Attempt
Let $X,Y,Z$ be the points where the three trucks break down on the interval $[0,L]$. We see that all are uniformly distributed over $[0,L]$. There are several cases to consider since if we call $XYZ$ to be the lining of where the trucks break down, then we have two consider the six cases: YXZ, YZX, XYZ, XZY, ZXY, ZYX.
For example, for $YXZ$, we want $|Y-X|<d $ and $|Z-X| < d$. Thus, we want to find
$$ P(|Y-X|<d ) P(|Z-X| < d) = ( \frac{(L-d)^2 }{2L^2} )( \frac{(L-d)^2 }{2L^2} ) = \frac{1}{4} \left( 1 – \frac{L^2}{D^2} \right)^2$$
Now, by symmetry of other cases are the so the required probability is just $6$ times the above.

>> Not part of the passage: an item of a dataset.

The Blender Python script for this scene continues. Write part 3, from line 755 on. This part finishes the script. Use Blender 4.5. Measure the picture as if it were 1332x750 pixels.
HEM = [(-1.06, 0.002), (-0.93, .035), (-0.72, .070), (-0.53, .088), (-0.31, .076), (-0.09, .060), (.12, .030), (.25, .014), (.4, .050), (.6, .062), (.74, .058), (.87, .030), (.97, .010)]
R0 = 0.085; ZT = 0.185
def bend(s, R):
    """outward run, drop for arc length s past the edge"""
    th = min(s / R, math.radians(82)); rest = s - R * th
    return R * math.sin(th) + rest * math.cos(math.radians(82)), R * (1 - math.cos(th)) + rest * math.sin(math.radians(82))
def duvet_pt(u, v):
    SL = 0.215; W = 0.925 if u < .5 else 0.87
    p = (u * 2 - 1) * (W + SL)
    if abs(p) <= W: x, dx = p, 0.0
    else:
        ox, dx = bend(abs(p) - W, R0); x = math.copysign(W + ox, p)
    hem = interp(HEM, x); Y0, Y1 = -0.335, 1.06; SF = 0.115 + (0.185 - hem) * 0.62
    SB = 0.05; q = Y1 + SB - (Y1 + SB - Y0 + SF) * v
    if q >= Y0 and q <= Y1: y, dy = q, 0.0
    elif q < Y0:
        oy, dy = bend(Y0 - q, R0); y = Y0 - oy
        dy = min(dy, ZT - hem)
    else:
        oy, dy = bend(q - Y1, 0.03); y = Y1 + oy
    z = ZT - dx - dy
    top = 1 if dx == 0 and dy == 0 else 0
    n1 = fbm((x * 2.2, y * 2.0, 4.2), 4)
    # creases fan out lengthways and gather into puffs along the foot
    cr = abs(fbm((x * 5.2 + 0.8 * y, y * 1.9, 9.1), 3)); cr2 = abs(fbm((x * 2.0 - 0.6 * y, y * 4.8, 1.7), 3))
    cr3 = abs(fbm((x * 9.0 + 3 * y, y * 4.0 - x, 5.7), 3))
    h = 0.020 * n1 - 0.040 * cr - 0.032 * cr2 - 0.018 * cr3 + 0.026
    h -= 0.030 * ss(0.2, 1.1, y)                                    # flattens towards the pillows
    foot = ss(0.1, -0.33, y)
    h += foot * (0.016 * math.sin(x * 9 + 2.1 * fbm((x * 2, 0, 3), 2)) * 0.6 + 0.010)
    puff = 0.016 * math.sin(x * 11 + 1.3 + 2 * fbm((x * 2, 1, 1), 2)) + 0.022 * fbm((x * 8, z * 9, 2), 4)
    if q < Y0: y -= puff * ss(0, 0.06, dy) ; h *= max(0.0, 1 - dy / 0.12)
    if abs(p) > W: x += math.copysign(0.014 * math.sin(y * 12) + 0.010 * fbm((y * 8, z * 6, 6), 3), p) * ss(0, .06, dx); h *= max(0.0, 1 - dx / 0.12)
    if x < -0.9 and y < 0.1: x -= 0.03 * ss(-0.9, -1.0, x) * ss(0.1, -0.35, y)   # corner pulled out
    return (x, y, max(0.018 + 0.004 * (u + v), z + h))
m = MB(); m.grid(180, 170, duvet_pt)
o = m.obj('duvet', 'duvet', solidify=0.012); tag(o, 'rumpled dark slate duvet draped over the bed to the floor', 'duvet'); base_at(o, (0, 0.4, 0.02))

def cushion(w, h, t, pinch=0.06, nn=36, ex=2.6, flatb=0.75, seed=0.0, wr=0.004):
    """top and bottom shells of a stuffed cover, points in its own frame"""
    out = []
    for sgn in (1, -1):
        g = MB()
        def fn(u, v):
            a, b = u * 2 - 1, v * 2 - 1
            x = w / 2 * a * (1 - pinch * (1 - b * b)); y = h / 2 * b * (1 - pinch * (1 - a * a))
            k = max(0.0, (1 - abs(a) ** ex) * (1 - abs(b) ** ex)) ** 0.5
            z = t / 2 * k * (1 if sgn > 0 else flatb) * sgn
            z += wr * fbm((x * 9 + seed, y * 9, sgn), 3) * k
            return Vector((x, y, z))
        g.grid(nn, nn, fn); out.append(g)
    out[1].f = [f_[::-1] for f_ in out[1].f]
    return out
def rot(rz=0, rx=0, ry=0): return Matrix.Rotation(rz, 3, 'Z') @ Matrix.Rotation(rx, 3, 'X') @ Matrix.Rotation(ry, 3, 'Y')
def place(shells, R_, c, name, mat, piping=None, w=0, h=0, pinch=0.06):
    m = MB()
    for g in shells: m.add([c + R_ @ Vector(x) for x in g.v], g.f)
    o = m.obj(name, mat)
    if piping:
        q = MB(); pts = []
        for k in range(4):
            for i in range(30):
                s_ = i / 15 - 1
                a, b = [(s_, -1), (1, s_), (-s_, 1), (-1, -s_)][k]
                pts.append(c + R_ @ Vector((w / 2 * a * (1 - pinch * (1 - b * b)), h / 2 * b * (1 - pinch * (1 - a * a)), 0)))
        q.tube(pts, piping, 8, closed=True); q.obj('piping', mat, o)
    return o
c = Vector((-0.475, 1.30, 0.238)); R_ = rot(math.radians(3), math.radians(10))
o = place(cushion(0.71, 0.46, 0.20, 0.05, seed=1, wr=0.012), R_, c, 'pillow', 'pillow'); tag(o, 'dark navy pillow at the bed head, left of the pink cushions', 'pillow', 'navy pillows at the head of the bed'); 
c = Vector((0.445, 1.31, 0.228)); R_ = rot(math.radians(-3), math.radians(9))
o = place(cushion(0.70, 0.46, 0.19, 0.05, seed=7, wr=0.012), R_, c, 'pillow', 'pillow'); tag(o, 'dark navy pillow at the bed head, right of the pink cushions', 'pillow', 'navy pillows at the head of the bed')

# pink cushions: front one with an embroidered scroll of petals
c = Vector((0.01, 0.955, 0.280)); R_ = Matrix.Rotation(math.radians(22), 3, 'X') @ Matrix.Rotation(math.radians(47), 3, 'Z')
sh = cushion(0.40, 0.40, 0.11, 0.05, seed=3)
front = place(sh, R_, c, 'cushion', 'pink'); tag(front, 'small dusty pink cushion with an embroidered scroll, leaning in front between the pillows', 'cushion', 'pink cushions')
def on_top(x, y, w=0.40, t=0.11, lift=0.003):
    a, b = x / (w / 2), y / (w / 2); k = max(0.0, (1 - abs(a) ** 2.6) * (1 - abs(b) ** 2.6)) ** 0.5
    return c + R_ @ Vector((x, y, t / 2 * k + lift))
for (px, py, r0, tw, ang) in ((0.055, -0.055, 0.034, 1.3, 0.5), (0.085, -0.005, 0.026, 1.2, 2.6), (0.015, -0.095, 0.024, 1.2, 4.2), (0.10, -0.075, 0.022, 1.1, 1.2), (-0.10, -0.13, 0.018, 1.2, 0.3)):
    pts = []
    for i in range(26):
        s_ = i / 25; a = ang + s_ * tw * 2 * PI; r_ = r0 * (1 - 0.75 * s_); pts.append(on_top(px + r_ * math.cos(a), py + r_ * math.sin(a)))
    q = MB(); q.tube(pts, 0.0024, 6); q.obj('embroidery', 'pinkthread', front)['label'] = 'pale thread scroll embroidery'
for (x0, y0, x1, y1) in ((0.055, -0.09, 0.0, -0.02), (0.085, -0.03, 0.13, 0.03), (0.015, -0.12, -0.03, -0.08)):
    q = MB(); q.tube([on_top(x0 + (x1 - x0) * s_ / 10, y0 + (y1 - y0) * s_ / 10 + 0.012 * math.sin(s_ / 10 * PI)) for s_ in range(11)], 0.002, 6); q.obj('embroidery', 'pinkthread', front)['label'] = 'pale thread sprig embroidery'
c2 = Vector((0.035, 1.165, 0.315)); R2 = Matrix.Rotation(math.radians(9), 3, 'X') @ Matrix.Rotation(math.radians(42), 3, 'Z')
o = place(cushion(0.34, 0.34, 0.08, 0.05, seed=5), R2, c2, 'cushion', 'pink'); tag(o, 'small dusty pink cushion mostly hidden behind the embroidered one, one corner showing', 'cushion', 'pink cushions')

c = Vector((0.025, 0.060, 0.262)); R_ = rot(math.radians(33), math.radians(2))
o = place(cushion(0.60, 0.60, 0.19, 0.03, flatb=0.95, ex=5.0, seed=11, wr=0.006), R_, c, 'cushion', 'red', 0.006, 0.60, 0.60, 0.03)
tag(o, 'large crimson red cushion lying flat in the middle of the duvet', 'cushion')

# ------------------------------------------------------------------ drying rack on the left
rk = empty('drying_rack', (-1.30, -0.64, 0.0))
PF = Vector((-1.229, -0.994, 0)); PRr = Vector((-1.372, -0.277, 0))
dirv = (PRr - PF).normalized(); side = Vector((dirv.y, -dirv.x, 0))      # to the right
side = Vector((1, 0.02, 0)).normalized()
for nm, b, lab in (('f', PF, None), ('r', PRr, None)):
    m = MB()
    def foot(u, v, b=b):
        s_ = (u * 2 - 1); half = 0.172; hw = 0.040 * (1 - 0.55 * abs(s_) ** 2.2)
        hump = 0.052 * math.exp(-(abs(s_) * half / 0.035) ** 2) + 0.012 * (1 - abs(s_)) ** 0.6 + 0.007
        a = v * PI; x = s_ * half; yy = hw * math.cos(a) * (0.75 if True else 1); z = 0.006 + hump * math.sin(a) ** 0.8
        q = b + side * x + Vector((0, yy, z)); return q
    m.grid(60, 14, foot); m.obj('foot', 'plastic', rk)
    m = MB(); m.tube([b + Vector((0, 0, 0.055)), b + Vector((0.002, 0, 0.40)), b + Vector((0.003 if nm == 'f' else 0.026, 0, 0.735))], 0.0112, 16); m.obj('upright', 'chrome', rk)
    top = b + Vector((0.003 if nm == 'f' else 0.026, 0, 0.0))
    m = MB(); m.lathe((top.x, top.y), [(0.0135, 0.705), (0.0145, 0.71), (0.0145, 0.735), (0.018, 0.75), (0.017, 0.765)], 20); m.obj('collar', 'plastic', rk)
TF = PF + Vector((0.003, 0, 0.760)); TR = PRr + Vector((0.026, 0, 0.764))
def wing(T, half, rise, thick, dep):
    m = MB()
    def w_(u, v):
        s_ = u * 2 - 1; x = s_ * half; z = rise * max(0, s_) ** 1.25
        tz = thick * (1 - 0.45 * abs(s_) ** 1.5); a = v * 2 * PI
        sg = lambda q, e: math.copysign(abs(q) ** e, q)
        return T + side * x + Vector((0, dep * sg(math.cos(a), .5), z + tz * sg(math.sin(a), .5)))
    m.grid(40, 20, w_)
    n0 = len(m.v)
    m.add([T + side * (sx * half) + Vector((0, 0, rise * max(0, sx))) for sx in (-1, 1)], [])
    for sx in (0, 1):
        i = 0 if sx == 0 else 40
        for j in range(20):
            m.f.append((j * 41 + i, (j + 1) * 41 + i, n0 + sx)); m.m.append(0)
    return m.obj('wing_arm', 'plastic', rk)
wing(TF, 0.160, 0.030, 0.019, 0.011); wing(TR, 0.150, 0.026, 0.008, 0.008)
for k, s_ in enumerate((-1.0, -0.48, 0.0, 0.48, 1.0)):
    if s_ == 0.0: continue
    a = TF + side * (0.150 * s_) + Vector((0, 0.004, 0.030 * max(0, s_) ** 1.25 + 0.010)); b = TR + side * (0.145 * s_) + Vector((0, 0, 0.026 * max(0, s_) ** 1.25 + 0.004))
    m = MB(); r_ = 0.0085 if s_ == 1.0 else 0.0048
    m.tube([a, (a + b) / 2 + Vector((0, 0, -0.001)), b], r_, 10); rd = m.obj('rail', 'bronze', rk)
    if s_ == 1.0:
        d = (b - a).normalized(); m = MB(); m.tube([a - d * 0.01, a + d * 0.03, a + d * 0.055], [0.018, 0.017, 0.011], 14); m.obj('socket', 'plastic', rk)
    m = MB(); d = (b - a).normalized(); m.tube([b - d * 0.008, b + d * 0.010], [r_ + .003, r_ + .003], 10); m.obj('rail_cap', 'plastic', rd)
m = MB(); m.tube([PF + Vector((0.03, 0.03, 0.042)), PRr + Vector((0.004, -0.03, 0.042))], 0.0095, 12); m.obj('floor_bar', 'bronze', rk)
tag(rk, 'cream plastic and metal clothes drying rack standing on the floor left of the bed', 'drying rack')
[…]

However, my answer key gives the solution $ \left(1 – \frac{2d}{L} \right)^3 $. What did I do wrong?
Best Answer
Let's start with one case and then you can repeat this on all six variations. First put the middle truck on the road at some particular point $x$. The probability of this is $\frac{1}{L}$. Now, you place the truck in front of it at some distance greater than $d$ from it and the truck behind it at least $d$ distance behind it. For the one in front the distance remaining is $(L-(x+d))$, therefore probability of it being placed in that region is $\frac{(L-(x+d))}{L}$ and similarly for the one behind the length remaining is $(x-d)$ and corresponding probability is $\frac{(x-d)}{L}$. Now multiply all of them to get
$$P(x) = \frac{xL - x^2 -dL +d^2}{L^3}$$
Integrate $P(x)$ with $x$ going from $d$ to $L-d$. The answer will be
$$\frac{1}{6}\left[1 - \frac{2d}{L}\right]^2$$
Multiply with 6 for all the cases (considering the 6 permutations of 3 trucks at specific positions on the road) and you have your answer. Please let me know if you want me to add in the intermediate steps of integration.